You can take steps to reduce your risk of termites. The main tip to remember is to keep the use of wood, mulch, and plants around your property to a minimum. The bottom line is that you should limit the landscaping features that you use close to your foundation. But, if you’ve already noticed the signs of termites in or around your property, you should contact a local pest control company.

You may notice structural damage, such as weakened floors or ceilings. Early signs include exterior damage, such as a gritty film on wood surfaces. You may also notice muddy tubes running along walls.

Dry wood termites often appear inside wooden structures that they’ve burrowed into. You may see signs of these colonies along cracks or openings in wood walls or furniture.

Other signs include swollen floors or ceilings, buckling wood, and what appears to be water damage. Some people notice a moldy scent.The signs of termite infestations need to be dealt with quickly. The sooner you act the less risk of a serious damage.

Varieties of Termites

There are three kinds of termites that infest homes in the United States – subterranean termites, dry wood termites and dampwood termites. Subterranean termites normally do the most damage, accounting for 80% of Americans’ annual spending on termite control.

You can find the subterranean variety in the soil around your home or in the wood of your home. These are the termites who build the earthen, tunnel structures around homes in search of wood, their food source.
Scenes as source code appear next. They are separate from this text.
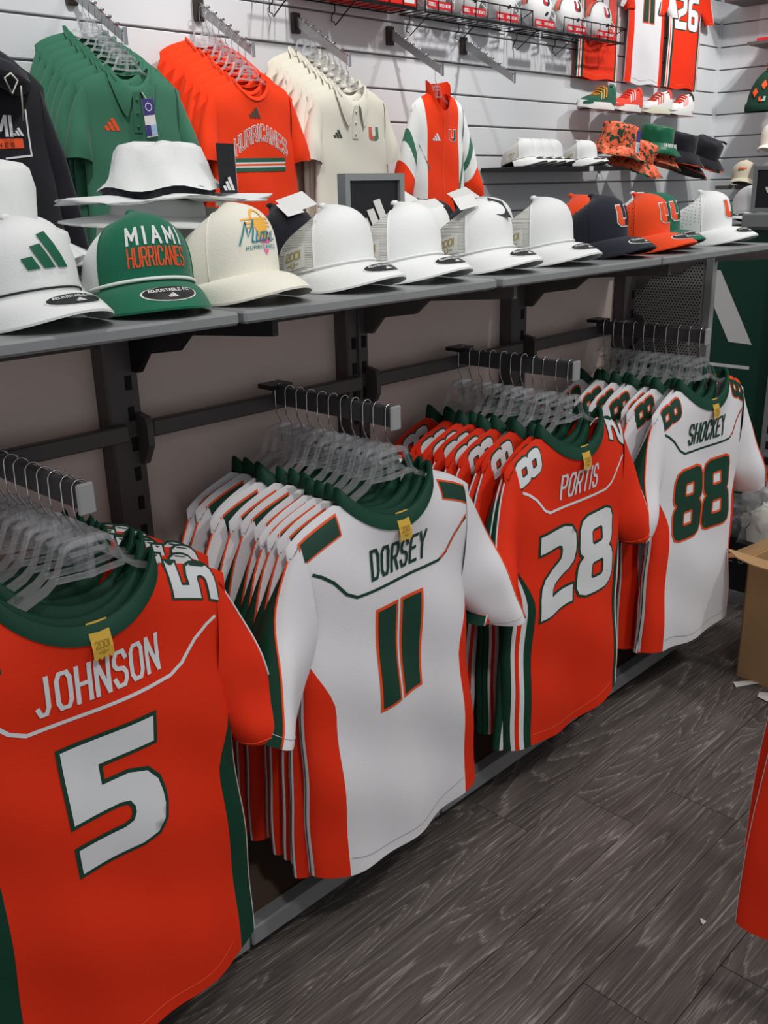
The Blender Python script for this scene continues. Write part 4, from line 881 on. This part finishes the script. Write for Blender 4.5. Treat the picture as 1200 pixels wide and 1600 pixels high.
# ------------------------------------------------------------------ shoes on clear ledges
def shoe(label, loc, rz, up, sole, lace, stripe, accent, hi=1.):
    o = thing('sneaker', label, 'shoe', loc, rz, 'sneakers on the slat wall'); o.scale = (1.16, 1.16, 1.16); Ln = .285
    def wv(v): return .030+.018*sin(pi*min(1, v*1.05))**.7+.006*sm((v-.45)/.3)-.02*sm((v-.88)/.12)
    def hv(v): return hi*(.105*(1-sm((v-.02)/.2)*.12)*(1-sm((v-.28)/.34)*.52)-.03*sm((v-.7)/.3))*(.55 if v > .995 else 1)
    def U(u, v, e=0.):
        a = pi*u; k = min(1, (1-v)*14+.25)*min(1, v*20+.55); return (Ln*(.5-v)*1.0, -(wv(v)+e)*cos(a)*k, .026+(hv(v)*min(1, (1-v)*10+.2)+e)*sin(a)**.75)
    b = MB(); b.grid(16, 26, lambda u, v: U(u, v)); b.build('upper', up, o)
    b = MB()
    def So(u, v):
        a = 2*pi*u; x = cos(a); vv = .5-.52*x; w = (wv(max(0, min(1, vv)))+.006)*(abs(sin(a))**.6); lift = .012*sm((vv-.75)/.25)
        return (Ln*.52*x*(1-.02*v), (1 if sin(a) > 0 else -1)*w*(1-.05*abs(v-.5)), lift+.004*(vv < .1)+.034*v)
    b.grid(36, 4, So, 0, cu=True); n0 = len(b.v); b.add([So(i/36, 0) for i in range(36)], [tuple(range(35, -1, -1))]); b.build('sole', sole, o)
    b = MB(); s1 = lambda x, z: U(z, x, .0015)
    for k in range(3): ribbon(b, [(.40+k*.075, .10), (.30+k*.075, .34)], .03, s1, 0, .05)
    b.build('side_stripes', stripe, o)
    b = MB()
    for k in range(5): b.tube([U(q, .36+k*.062, .004) for q in (.30, .42, .5, .58, .70)], .0042, 6)
    b.build('laces', lace, o)
    b = MB(); b.grid(8, 4, lambda u, v: U(.15+.7*u, .02+.10*v, .002)); b.build('heel_tab', accent, o)
    b = MB(); b.grid(12, 6, lambda u, v: (Ln*(.5-.06-.2*v), .028*(2*u-1)*sin(pi*(.1+.8*v)), .120*hi-.02*v+.006)); b.build('foot_opening', BLK, o)
RED = fab('red_knit', (226, 62, 40), .8); WKN = fab('white_mesh_knit', (226, 224, 222), .8)
SHOES = [(5.46, -.10, fab('green_suede', (18, 82, 62), .9), SOLEW, GUM, GUM, GRC, 'green sneaker with orange stripes and laces, leftmost'), (5.80, -.02, RED, SOLEW, RED, PWH, RED, 'orange-red knit sneaker with white sole and stripes'), (6.16, -.14, WKN, SOLEC, RED, RED, RED, 'white sneaker with red stripes and cream sole'), (6.50, -.02, WKN, SOLEW, RED, RED, PBK, 'white sneaker with red details nearest the corner')]
for x, rz, up, so, la, st, ac, l in SHOES:
    e = thing('shoe_ledge', 'clear ledge on the slat wall under the '+l.replace(', leftmost', ''), 'ledge', (x, 3.455, 2.030), 0, 'clear shoe ledges')
    b = MB(); b.box(-.15, .15, -.07, .10, -.004, 0); b.box(-.15, .15, .098, .102, -.004, .04); b.build('ledge_plate', BOXP, e, False); box_obj('red_pad', (-.12, .12, -.06, .06, 0, .002), SOLER, e)
    shoe(l, (x, 3.455, 2.034), rz, up, so, la, st, ac)

# ------------------------------------------------------------------ hats on the slat wall
o = thing('hat_shelf', 'small black shelf on the slat wall under the white trucker caps', 'shelf', (0, 0, 0)); box_obj('shelf_tray', (4.46, 5.42, 3.20, 3.555, 1.676, 1.70), BLK, o, .003); box_obj('size_label', (5.02, 5.06, 3.197, 3.20, 1.672, 1.70), CARDW, o)
for i, (x, l) in enumerate(((4.56, 'innermost of the row'), (4.65, 'second of the row'), (4.74, 'third of the row'), (4.83, 'fourth of the row'), (5.135, 'front of the nested row'), (5.19, 'standing apart beside the orange bucket hats'))):
    dup(t1, (x, 3.37, 1.701), .12, 'white trucker cap on the wall shelf, '+l, 'caps on the wall shelf', ('hang_tag',))
def peg(x, z, l):
    o = thing('hat_peg', l, 'peg', (x, 0, z)); b = MB(); b.tube([(0, 3.552, -.03), (0, 3.36, -.01)], .006, 8); b.build('rod', CHROME, o); box_obj('peg_plate', (-.02, .02, 3.55, 3.56, -.06, 0), STEEL, o)
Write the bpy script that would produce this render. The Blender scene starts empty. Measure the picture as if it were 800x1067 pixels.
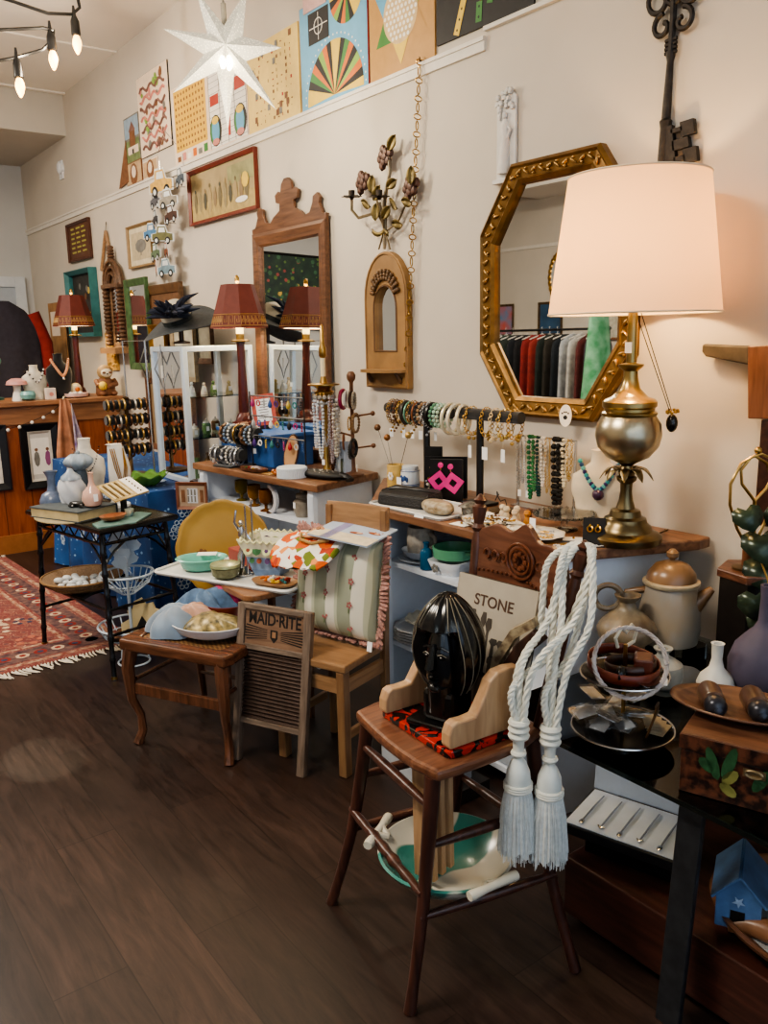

Subterranean termites have been known to tunnel towards a home from a distance of as long as a football field. You can also find them in compost and wood piles.

Subterranean termites are common to all states, unlike the other two varieties. Dry wood termites typically live in wood and trees and can be found mostly in warm, coastal areas — particularly in the southern United States. Dampwood termites, on the other hand, build colonies in damp wood and are mainly a nuisance for homeowners along the Pacific coast.